● Given material
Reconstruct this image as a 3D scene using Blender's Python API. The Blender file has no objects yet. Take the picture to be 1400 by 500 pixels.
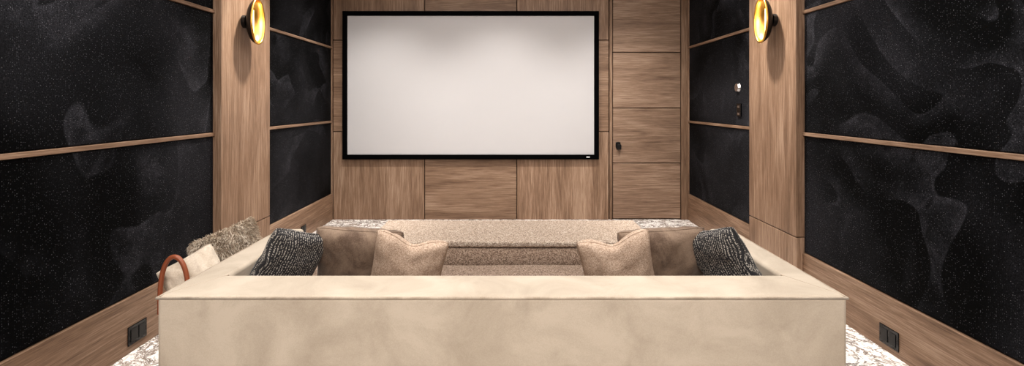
import bpy, bmesh, math, random
from mathutils import Vector, Matrix, noise as mnoise
random.seed(7)
scene = bpy.context.scene
scene.view_settings.view_transform = 'Standard'
try:
    scene.view_settings.look = 'Medium High Contrast'
except Exception:
    scene.view_settings.look = 'None'
scene.view_settings.exposure = 0.1

# ------------------------------------------------------------------ helpers
def srgb(r, g, b):
    f = lambda c: (c/255/12.92) if c/255 <= 0.04045 else ((c/255+0.055)/1.055)**2.4
    return (f(r), f(g), f(b), 1.0)

class NT:
    def __init__(self, name):
        self.mat = bpy.data.materials.new(name)
        self.mat.use_nodes = True
        self.t = self.mat.node_tree
        self.b = self.t.nodes['Principled BSDF']
    def n(self, typ, **kw):
        nd = self.t.nodes.new(typ)
        for k, v in kw.items():
            if k.startswith('_'):
                setattr(nd, k[1:], v)
            else:
                nd.inputs[k.replace('__', ' ')].default_value = v
        return nd
    def l(self, a, b):
        self.t.links.new(a, b)
    def coord(self, scale=(1, 1, 1), kind='Object', loc=(0, 0, 0), rot=(0, 0, 0)):
        tc = self.n('ShaderNodeTexCoord')
        mp = self.n('ShaderNodeMapping')
        mp.inputs['Scale'].default_value = scale
        mp.inputs['Location'].default_value = loc
        mp.inputs['Rotation'].default_value = rot
        self.l(tc.outputs[kind], mp.inputs['Vector'])
        return mp.outputs['Vector']
    def noise(self, vec, scale, detail=4, rough=0.5, dist=0.0):
        nd = self.n('ShaderNodeTexNoise', Scale=scale, Detail=detail, Roughness=rough, Distortion=dist)
        self.l(vec, nd.inputs['Vector'])
        return nd.outputs['Fac']
    def ramp(self, fac, stops):
        r = self.n('ShaderNodeValToRGB')
        els = r.color_ramp.elements
        while len(els) < len(stops):
            els.new(0.5)
        for e, (p, c) in zip(els, stops):
            e.position = p
            e.color = c if len(c) == 4 else (*c, 1)
        self.l(fac, r.inputs['Fac'])
        return r.outputs['Color']
    def math(self, op, a, b=None, c=None):
        m = self.n('ShaderNodeMath', _operation=op)
        for i, x in enumerate((a, b, c)):
            if x is None: continue
            if isinstance(x, (int, float)): m.inputs[i].default_value = x
            else: self.l(x, m.inputs[i])
        return m.outputs[0]
    def mix(self, fac, a, b, mode='MIX'):
        m = self.n('ShaderNodeMix', _data_type='RGBA', _blend_type=mode)
        for idx, x in ((0, fac), (6, a), (7, b)):
            if isinstance(x, (int, float)): m.inputs[idx].default_value = x
            elif isinstance(x, tuple): m.inputs[idx].default_value = x
            else: self.l(x, m.inputs[idx])
        return m.outputs[2]
    def bump(self, h, strength=0.3, dist=0.01):
        b = self.n('ShaderNodeBump', Strength=strength, Distance=dist)
        self.l(h, b.inputs['Height'])
        self.l(b.outputs['Normal'], self.b.inputs['Normal'])
    def base(self, c):
        if isinstance(c, tuple): self.b.inputs['Base Color'].default_value = c
        else: self.l(c, self.b.inputs['Base Color'])
    def set(self, **kw):
        for k, v in kw.items():
            self.b.inputs[k.replace('__', ' ')].default_value = v
        return self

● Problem
Leave the pictures out and output the rest of the listing exactly.

● Answer to this problem
Reconstruct this image as a 3D scene using Blender's Python API. The Blender file has no objects yet. Take the picture to be 1400 by 500 pixels.
import bpy, bmesh, math, random
from mathutils import Vector, Matrix, noise as mnoise
random.seed(7)
scene = bpy.context.scene
scene.view_settings.view_transform = 'Standard'
try:
    scene.view_settings.look = 'Medium High Contrast'
except Exception:
    scene.view_settings.look = 'None'
scene.view_settings.exposure = 0.1

# ------------------------------------------------------------------ helpers
def srgb(r, g, b):
    f = lambda c: (c/255/12.92) if c/255 <= 0.04045 else ((c/255+0.055)/1.055)**2.4
    return (f(r), f(g), f(b), 1.0)

class NT:
    def __init__(self, name):
        self.mat = bpy.data.materials.new(name)
        self.mat.use_nodes = True
        self.t = self.mat.node_tree
        self.b = self.t.nodes['Principled BSDF']
    def n(self, typ, **kw):
        nd = self.t.nodes.new(typ)
        for k, v in kw.items():
            if k.startswith('_'):
                setattr(nd, k[1:], v)
            else:
                nd.inputs[k.replace('__', ' ')].default_value = v
        return nd
    def l(self, a, b):
        self.t.links.new(a, b)
    def coord(self, scale=(1, 1, 1), kind='Object', loc=(0, 0, 0), rot=(0, 0, 0)):
        tc = self.n('ShaderNodeTexCoord')
        mp = self.n('ShaderNodeMapping')
        mp.inputs['Scale'].default_value = scale
        mp.inputs['Location'].default_value = loc
        mp.inputs['Rotation'].default_value = rot
        self.l(tc.outputs[kind], mp.inputs['Vector'])
        return mp.outputs['Vector']
    def noise(self, vec, scale, detail=4, rough=0.5, dist=0.0):
        nd = self.n('ShaderNodeTexNoise', Scale=scale, Detail=detail, Roughness=rough, Distortion=dist)
        self.l(vec, nd.inputs['Vector'])
        return nd.outputs['Fac']
    def ramp(self, fac, stops):
        r = self.n('ShaderNodeValToRGB')
        els = r.color_ramp.elements
        while len(els) < len(stops):
            els.new(0.5)
        for e, (p, c) in zip(els, stops):
            e.position = p
            e.color = c if len(c) == 4 else (*c, 1)
        self.l(fac, r.inputs['Fac'])
        return r.outputs['Color']
    def math(self, op, a, b=None, c=None):
        m = self.n('ShaderNodeMath', _operation=op)
        for i, x in enumerate((a, b, c)):
            if x is None: continue
            if isinstance(x, (int, float)): m.inputs[i].default_value = x
            else: self.l(x, m.inputs[i])
        return m.outputs[0]
    def mix(self, fac, a, b, mode='MIX'):
        m = self.n('ShaderNodeMix', _data_type='RGBA', _blend_type=mode)
        for idx, x in ((0, fac), (6, a), (7, b)):
            if isinstance(x, (int, float)): m.inputs[idx].default_value = x
            elif isinstance(x, tuple): m.inputs[idx].default_value = x
            else: self.l(x, m.inputs[idx])
        return m.outputs[2]
    def bump(self, h, strength=0.3, dist=0.01):
        b = self.n('ShaderNodeBump', Strength=strength, Distance=dist)
        self.l(h, b.inputs['Height'])
        self.l(b.outputs['Normal'], self.b.inputs['Normal'])
    def base(self, c):
        if isinstance(c, tuple): self.b.inputs['Base Color'].default_value = c
        else: self.l(c, self.b.inputs['Base Color'])
    def set(self, **kw):
        for k, v in kw.items():
            self.b.inputs[k.replace('__', ' ')].default_value = v
        return self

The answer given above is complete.